===== Data segment =====

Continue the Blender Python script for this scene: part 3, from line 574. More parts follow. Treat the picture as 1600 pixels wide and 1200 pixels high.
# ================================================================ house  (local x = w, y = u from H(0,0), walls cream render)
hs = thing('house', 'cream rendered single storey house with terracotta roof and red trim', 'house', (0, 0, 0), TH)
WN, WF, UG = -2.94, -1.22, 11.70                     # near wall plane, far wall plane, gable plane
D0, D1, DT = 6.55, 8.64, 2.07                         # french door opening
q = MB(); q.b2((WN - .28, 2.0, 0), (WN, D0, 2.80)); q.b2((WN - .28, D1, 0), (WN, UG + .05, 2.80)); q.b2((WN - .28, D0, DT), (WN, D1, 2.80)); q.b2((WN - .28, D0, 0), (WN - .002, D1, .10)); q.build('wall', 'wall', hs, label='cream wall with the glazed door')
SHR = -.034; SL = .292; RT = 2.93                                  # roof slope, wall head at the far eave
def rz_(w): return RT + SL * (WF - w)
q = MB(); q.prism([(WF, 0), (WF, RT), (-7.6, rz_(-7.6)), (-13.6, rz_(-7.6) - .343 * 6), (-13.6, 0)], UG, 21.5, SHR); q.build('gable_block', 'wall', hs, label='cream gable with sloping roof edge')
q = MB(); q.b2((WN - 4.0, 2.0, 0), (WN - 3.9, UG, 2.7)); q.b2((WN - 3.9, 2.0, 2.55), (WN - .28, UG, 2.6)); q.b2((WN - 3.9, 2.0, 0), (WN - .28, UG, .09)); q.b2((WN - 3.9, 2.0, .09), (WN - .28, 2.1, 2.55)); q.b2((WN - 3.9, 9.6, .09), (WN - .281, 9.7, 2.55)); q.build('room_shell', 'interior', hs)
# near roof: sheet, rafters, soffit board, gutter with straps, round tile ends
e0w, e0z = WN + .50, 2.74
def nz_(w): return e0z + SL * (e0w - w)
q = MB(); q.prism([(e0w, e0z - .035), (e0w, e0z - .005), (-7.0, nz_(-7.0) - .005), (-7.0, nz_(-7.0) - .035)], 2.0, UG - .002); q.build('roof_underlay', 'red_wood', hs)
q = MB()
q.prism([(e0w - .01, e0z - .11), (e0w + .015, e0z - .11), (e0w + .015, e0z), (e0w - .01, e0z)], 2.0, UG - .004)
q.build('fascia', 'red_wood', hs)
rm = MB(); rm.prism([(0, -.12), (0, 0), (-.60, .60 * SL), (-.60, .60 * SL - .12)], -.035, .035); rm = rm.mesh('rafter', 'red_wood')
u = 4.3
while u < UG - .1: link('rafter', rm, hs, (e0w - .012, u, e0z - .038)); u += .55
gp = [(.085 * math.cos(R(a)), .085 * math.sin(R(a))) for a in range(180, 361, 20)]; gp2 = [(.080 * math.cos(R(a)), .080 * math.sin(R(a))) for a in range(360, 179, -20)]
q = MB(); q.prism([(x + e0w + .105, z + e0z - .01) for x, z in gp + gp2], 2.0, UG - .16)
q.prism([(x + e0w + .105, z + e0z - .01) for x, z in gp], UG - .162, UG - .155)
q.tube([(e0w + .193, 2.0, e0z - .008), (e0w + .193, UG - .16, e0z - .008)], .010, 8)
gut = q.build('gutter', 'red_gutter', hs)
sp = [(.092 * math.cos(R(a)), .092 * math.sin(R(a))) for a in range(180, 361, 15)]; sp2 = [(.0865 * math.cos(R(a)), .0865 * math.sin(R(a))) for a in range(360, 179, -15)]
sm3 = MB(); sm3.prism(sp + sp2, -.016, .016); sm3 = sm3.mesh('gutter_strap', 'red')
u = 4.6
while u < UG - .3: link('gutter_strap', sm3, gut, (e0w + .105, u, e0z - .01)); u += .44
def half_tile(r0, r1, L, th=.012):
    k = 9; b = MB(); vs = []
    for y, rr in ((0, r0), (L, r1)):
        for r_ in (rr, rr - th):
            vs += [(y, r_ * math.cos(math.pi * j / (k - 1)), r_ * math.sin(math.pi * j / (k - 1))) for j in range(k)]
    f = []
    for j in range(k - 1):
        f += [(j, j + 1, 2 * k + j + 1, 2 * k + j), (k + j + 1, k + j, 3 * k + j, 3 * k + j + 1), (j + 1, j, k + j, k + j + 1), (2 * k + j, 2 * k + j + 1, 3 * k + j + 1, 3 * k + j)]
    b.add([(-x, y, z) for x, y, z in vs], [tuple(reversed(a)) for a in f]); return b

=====

* Instructions to follow *
Copy each line in the data that holds the word "from".

* Task output *
Continue the Blender Python script for this scene: part 3, from line 574. More parts follow. Treat the picture as 1600 pixels wide and 1200 pixels high.
# ================================================================ house  (local x = w, y = u from H(0,0), walls cream render)